Carmen Boullosa is one of Mexico's leading novelists, poets, and playwrights. Her most recent novel The Great Theft (Deep Vellum, 2014) was shortlisted for the PEN Translation Prize, nominated for the International Dublin Literary Award, and won Typographical Era's Translation Award. She lives in Brooklyn, New York, and Mexico City, Mexico.
I RECEIVED A DRC FROM THE PUBLISHER VIA EDELWEISS+. THANK YOU.
My Review: Deeply, deeply examines our modern-US obsession with The Past. Every excursion into The Past requires acts of translation. You and I, reading and writing on our devices, pushing our words into strangers' faces as a matter of course (possibly detrimentally to discourse) can't know what anyone in The Past really meant to say. We can see the words. We can, but mostly won't bother to, study the time and thus learn some cultural facts that help us get a hint. But, like the radical fascist folk who assert their politicosocial ideas as representing those of the US "founders," we're translating words, not recovering facts. Author Boullosa uses multiple narrators in multiple timelines to examine the role of History and Tradition as anchors, as dead weights, and as foundations. What even is The Past, a key question for each narrator. The same events look hugely different to people with different perspectives.
I am usually a bit iffy on this narrative technique. In this case, I lapped it up because Estela in the present, Learo in the future, and Don Hernando in the past each explore this story's central thesis, the nature of narrative in shaping culture, without resorting to speeches. No one says, "if they/we had only known" or the equivalent. They tell us, their readers, the reality they live in as seen from their differing levels of privilege granted to each one's identity. Fair warning, there is frank...but uncelebrated...homophobia, colorism, and racism. They are facts of the past and present. The future, well...we won't know for a while, will we?
The narrative conceit is of a manuscript written in Latin when the Conquest was within living memory. Its author's a gay man in Holy Orders; not so shocking an idea for the time. It falls into the hands of a present-day scholar, Estela, who translates it (into Spanish). She is living in the failing Western country, Mexico. She annotates the manuscript with an academic eye on the roots of the present-day struggles in the clueless past, intending to make it public. Somehow the manuscript reaches Learo living in a wildly posthuman, post-scarcity future where The Past is not discussed, not heeded, not mined for clues or used as either guide or horrible warning. Learo's narrative is, unsurprisingly, polyphonic with Don Hernando's account of how the Conquest violently and cruelly mangled the memories and the bodies of the dwellers in "New Spain," an utterly invented and brutally enforced culture. As is always the case in examples of conquest, the ordinary person is required to graft a new identity onto their lifelong one, an intimate violation of self that begets more and more violence.

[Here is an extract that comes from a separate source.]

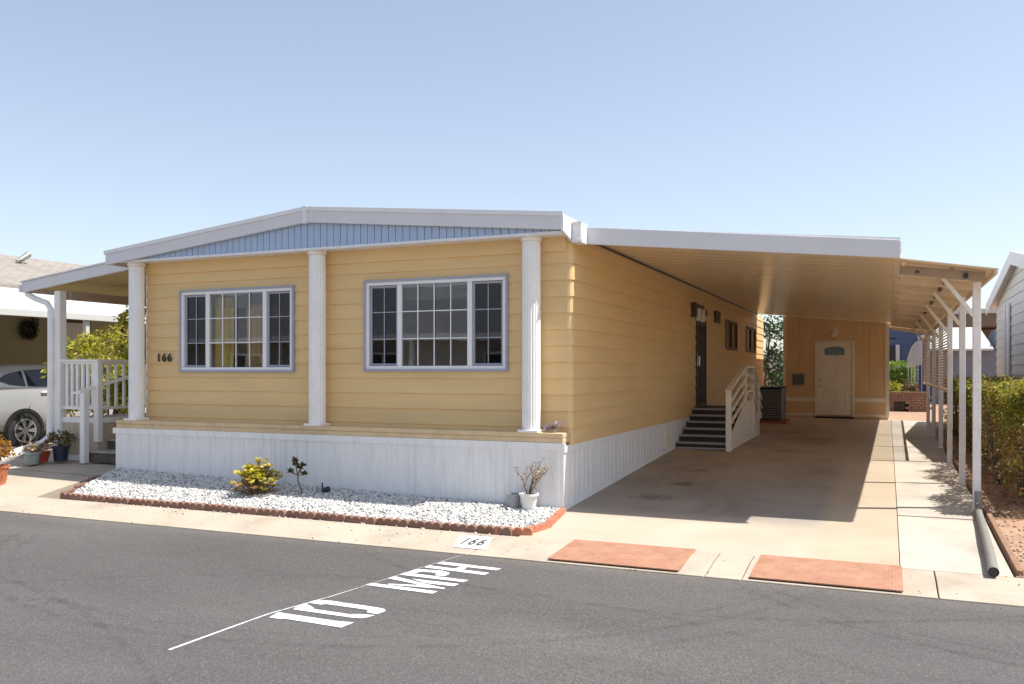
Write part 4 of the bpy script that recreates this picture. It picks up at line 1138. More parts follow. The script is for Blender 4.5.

It is a stunning psychic violence that pollutes every facet of the future.
Yet without an honest reckoning with it, the present is unmoored, is prone to equal, congruent violence. The future that creates is...chilling. I'll say, for fear of spoilers, what Author Boullosa says: this novel explores "the prohibition of memory that will take us to the abolition of language, the repercussions of which the reader will witness."
"Repercussions" might be the best-translated word Shelby Vincent chose.
This novel, in its translation from Spanish to English, offers a far more trenchant riposte to foolhardy US politicosocial "essentialism" than a dozen more "factual" analyses could. A story does something an analysis can't: Personalizes the reverberations of actions taken or not taken, of salvations offered and denied. How we read this novel, in English, is already a thing apart from how it was written in Spanish. Its echoes of Anglophone sensation Cloud Atlas will be seen by the myriads of y'all who read (and mostly loved) that timeweaving narrative. More recently we had the multiversal Everything Everywhere All at Once pursuing the layering of causality in its own specially fraught way. The topic is a delightfully rich one, offering many opportunities to contemplate the story, its message, its execution, and its presentation in an enhanced framework. The effort of following the story through its curlicues and oddly bent pathways is richly repaid.
What effort you make at translation is always a life-altering thing. Reader be aware. You will leave a different soul than the one you entered as.